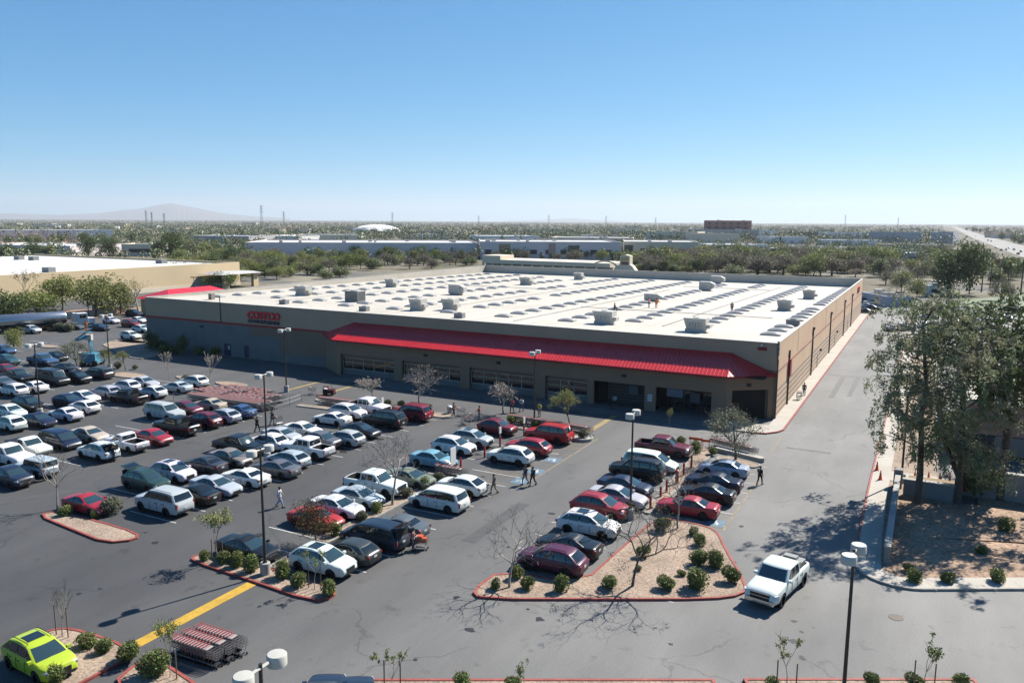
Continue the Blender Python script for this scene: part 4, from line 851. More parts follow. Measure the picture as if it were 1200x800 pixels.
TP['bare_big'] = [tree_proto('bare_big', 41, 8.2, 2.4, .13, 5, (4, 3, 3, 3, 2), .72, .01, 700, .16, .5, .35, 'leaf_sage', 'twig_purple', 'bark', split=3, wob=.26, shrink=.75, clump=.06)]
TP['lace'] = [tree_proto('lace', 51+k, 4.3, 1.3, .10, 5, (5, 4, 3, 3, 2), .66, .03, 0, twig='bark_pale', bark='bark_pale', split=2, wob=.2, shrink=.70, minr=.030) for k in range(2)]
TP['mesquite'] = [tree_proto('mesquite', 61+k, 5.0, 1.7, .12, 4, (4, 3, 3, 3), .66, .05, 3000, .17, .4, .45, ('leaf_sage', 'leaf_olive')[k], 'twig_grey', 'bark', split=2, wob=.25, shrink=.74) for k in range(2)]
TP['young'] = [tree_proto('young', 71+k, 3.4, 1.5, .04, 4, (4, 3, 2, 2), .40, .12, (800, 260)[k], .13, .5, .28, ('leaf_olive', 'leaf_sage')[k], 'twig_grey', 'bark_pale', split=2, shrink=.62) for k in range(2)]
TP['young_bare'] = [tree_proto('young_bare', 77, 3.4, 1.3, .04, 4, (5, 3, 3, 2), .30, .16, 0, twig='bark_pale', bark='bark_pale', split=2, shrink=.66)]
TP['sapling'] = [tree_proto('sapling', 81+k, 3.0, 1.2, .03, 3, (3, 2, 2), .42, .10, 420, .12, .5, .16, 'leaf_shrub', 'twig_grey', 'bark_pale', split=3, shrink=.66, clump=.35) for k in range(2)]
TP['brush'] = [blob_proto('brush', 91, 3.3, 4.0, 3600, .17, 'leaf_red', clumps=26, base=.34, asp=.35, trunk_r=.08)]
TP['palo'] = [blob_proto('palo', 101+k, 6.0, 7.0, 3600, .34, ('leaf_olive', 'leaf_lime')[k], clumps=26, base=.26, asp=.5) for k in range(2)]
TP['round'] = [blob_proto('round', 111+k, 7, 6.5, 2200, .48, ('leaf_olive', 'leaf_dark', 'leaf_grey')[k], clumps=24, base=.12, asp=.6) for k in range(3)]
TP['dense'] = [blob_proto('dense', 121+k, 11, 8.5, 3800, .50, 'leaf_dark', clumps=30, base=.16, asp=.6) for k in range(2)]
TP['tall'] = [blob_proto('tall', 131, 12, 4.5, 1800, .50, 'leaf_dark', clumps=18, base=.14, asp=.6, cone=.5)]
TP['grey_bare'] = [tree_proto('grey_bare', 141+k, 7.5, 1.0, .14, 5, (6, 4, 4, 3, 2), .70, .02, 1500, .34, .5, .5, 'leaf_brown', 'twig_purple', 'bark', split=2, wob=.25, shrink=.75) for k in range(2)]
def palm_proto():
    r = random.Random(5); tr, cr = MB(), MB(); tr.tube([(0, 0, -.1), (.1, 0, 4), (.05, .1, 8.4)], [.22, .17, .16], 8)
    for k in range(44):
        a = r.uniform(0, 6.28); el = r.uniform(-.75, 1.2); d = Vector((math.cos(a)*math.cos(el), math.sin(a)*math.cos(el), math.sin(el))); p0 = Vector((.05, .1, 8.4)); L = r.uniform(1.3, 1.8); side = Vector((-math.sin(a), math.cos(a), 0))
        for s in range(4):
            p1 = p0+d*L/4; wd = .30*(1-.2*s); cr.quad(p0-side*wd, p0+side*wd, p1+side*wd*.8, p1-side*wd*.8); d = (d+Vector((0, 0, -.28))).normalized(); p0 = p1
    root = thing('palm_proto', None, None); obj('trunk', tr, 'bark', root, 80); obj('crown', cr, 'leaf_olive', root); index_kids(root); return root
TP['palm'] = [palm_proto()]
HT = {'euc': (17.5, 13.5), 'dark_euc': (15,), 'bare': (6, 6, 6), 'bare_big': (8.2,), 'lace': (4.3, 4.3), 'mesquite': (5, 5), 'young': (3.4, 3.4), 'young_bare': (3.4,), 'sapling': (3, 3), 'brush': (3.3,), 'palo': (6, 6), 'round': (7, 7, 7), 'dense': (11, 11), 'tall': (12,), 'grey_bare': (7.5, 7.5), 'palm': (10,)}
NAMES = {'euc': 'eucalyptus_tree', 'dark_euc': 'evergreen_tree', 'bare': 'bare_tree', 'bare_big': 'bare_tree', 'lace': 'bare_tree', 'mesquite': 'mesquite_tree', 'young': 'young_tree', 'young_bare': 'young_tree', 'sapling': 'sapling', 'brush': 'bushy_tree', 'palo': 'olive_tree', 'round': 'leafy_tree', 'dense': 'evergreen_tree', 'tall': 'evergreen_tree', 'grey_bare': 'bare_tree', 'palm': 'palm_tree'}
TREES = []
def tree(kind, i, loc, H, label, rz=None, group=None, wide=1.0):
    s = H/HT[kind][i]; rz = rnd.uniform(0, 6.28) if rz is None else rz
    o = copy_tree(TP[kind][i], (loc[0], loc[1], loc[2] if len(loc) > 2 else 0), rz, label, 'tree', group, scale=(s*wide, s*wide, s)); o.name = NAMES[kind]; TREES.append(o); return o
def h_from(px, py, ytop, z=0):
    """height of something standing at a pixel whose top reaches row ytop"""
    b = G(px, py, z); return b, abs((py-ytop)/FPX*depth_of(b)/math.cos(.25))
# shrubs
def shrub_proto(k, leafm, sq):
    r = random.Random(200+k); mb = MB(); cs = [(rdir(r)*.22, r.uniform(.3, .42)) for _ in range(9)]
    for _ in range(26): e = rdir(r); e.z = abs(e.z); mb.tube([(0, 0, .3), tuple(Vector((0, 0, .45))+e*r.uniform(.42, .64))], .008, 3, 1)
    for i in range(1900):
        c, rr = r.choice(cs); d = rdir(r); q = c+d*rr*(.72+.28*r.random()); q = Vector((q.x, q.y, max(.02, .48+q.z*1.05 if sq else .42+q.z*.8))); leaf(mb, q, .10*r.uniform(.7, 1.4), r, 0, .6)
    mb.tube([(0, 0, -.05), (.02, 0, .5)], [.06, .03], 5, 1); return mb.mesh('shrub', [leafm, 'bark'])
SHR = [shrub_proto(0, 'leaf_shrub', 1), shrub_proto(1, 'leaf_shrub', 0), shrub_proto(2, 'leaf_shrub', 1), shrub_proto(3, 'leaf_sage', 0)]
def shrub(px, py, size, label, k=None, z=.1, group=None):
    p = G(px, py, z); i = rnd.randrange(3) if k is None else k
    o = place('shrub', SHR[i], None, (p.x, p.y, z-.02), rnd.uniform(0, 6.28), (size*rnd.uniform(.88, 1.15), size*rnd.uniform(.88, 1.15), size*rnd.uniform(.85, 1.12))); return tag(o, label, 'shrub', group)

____

Task instructions:
Make an exact copy of the whole listing, but don't bring over any pictures.

Response to this task:
Continue the Blender Python script for this scene: part 4, from line 851. More parts follow. Measure the picture as if it were 1200x800 pixels.
TP['bare_big'] = [tree_proto('bare_big', 41, 8.2, 2.4, .13, 5, (4, 3, 3, 3, 2), .72, .01, 700, .16, .5, .35, 'leaf_sage', 'twig_purple', 'bark', split=3, wob=.26, shrink=.75, clump=.06)]
TP['lace'] = [tree_proto('lace', 51+k, 4.3, 1.3, .10, 5, (5, 4, 3, 3, 2), .66, .03, 0, twig='bark_pale', bark='bark_pale', split=2, wob=.2, shrink=.70, minr=.030) for k in range(2)]
TP['mesquite'] = [tree_proto('mesquite', 61+k, 5.0, 1.7, .12, 4, (4, 3, 3, 3), .66, .05, 3000, .17, .4, .45, ('leaf_sage', 'leaf_olive')[k], 'twig_grey', 'bark', split=2, wob=.25, shrink=.74) for k in range(2)]
TP['young'] = [tree_proto('young', 71+k, 3.4, 1.5, .04, 4, (4, 3, 2, 2), .40, .12, (800, 260)[k], .13, .5, .28, ('leaf_olive', 'leaf_sage')[k], 'twig_grey', 'bark_pale', split=2, shrink=.62) for k in range(2)]
TP['young_bare'] = [tree_proto('young_bare', 77, 3.4, 1.3, .04, 4, (5, 3, 3, 2), .30, .16, 0, twig='bark_pale', bark='bark_pale', split=2, shrink=.66)]
TP['sapling'] = [tree_proto('sapling', 81+k, 3.0, 1.2, .03, 3, (3, 2, 2), .42, .10, 420, .12, .5, .16, 'leaf_shrub', 'twig_grey', 'bark_pale', split=3, shrink=.66, clump=.35) for k in range(2)]
TP['brush'] = [blob_proto('brush', 91, 3.3, 4.0, 3600, .17, 'leaf_red', clumps=26, base=.34, asp=.35, trunk_r=.08)]
TP['palo'] = [blob_proto('palo', 101+k, 6.0, 7.0, 3600, .34, ('leaf_olive', 'leaf_lime')[k], clumps=26, base=.26, asp=.5) for k in range(2)]
TP['round'] = [blob_proto('round', 111+k, 7, 6.5, 2200, .48, ('leaf_olive', 'leaf_dark', 'leaf_grey')[k], clumps=24, base=.12, asp=.6) for k in range(3)]
TP['dense'] = [blob_proto('dense', 121+k, 11, 8.5, 3800, .50, 'leaf_dark', clumps=30, base=.16, asp=.6) for k in range(2)]
TP['tall'] = [blob_proto('tall', 131, 12, 4.5, 1800, .50, 'leaf_dark', clumps=18, base=.14, asp=.6, cone=.5)]
TP['grey_bare'] = [tree_proto('grey_bare', 141+k, 7.5, 1.0, .14, 5, (6, 4, 4, 3, 2), .70, .02, 1500, .34, .5, .5, 'leaf_brown', 'twig_purple', 'bark', split=2, wob=.25, shrink=.75) for k in range(2)]
def palm_proto():
    r = random.Random(5); tr, cr = MB(), MB(); tr.tube([(0, 0, -.1), (.1, 0, 4), (.05, .1, 8.4)], [.22, .17, .16], 8)
    for k in range(44):
        a = r.uniform(0, 6.28); el = r.uniform(-.75, 1.2); d = Vector((math.cos(a)*math.cos(el), math.sin(a)*math.cos(el), math.sin(el))); p0 = Vector((.05, .1, 8.4)); L = r.uniform(1.3, 1.8); side = Vector((-math.sin(a), math.cos(a), 0))
        for s in range(4):
            p1 = p0+d*L/4; wd = .30*(1-.2*s); cr.quad(p0-side*wd, p0+side*wd, p1+side*wd*.8, p1-side*wd*.8); d = (d+Vector((0, 0, -.28))).normalized(); p0 = p1
    root = thing('palm_proto', None, None); obj('trunk', tr, 'bark', root, 80); obj('crown', cr, 'leaf_olive', root); index_kids(root); return root
TP['palm'] = [palm_proto()]
HT = {'euc': (17.5, 13.5), 'dark_euc': (15,), 'bare': (6, 6, 6), 'bare_big': (8.2,), 'lace': (4.3, 4.3), 'mesquite': (5, 5), 'young': (3.4, 3.4), 'young_bare': (3.4,), 'sapling': (3, 3), 'brush': (3.3,), 'palo': (6, 6), 'round': (7, 7, 7), 'dense': (11, 11), 'tall': (12,), 'grey_bare': (7.5, 7.5), 'palm': (10,)}
NAMES = {'euc': 'eucalyptus_tree', 'dark_euc': 'evergreen_tree', 'bare': 'bare_tree', 'bare_big': 'bare_tree', 'lace': 'bare_tree', 'mesquite': 'mesquite_tree', 'young': 'young_tree', 'young_bare': 'young_tree', 'sapling': 'sapling', 'brush': 'bushy_tree', 'palo': 'olive_tree', 'round': 'leafy_tree', 'dense': 'evergreen_tree', 'tall': 'evergreen_tree', 'grey_bare': 'bare_tree', 'palm': 'palm_tree'}
TREES = []
def tree(kind, i, loc, H, label, rz=None, group=None, wide=1.0):
    s = H/HT[kind][i]; rz = rnd.uniform(0, 6.28) if rz is None else rz
    o = copy_tree(TP[kind][i], (loc[0], loc[1], loc[2] if len(loc) > 2 else 0), rz, label, 'tree', group, scale=(s*wide, s*wide, s)); o.name = NAMES[kind]; TREES.append(o); return o
def h_from(px, py, ytop, z=0):
    """height of something standing at a pixel whose top reaches row ytop"""
    b = G(px, py, z); return b, abs((py-ytop)/FPX*depth_of(b)/math.cos(.25))
# shrubs
def shrub_proto(k, leafm, sq):
    r = random.Random(200+k); mb = MB(); cs = [(rdir(r)*.22, r.uniform(.3, .42)) for _ in range(9)]
    for _ in range(26): e = rdir(r); e.z = abs(e.z); mb.tube([(0, 0, .3), tuple(Vector((0, 0, .45))+e*r.uniform(.42, .64))], .008, 3, 1)
    for i in range(1900):
        c, rr = r.choice(cs); d = rdir(r); q = c+d*rr*(.72+.28*r.random()); q = Vector((q.x, q.y, max(.02, .48+q.z*1.05 if sq else .42+q.z*.8))); leaf(mb, q, .10*r.uniform(.7, 1.4), r, 0, .6)
    mb.tube([(0, 0, -.05), (.02, 0, .5)], [.06, .03], 5, 1); return mb.mesh('shrub', [leafm, 'bark'])
SHR = [shrub_proto(0, 'leaf_shrub', 1), shrub_proto(1, 'leaf_shrub', 0), shrub_proto(2, 'leaf_shrub', 1), shrub_proto(3, 'leaf_sage', 0)]
def shrub(px, py, size, label, k=None, z=.1, group=None):
    p = G(px, py, z); i = rnd.randrange(3) if k is None else k
    o = place('shrub', SHR[i], None, (p.x, p.y, z-.02), rnd.uniform(0, 6.28), (size*rnd.uniform(.88, 1.15), size*rnd.uniform(.88, 1.15), size*rnd.uniform(.85, 1.12))); return tag(o, label, 'shrub', group)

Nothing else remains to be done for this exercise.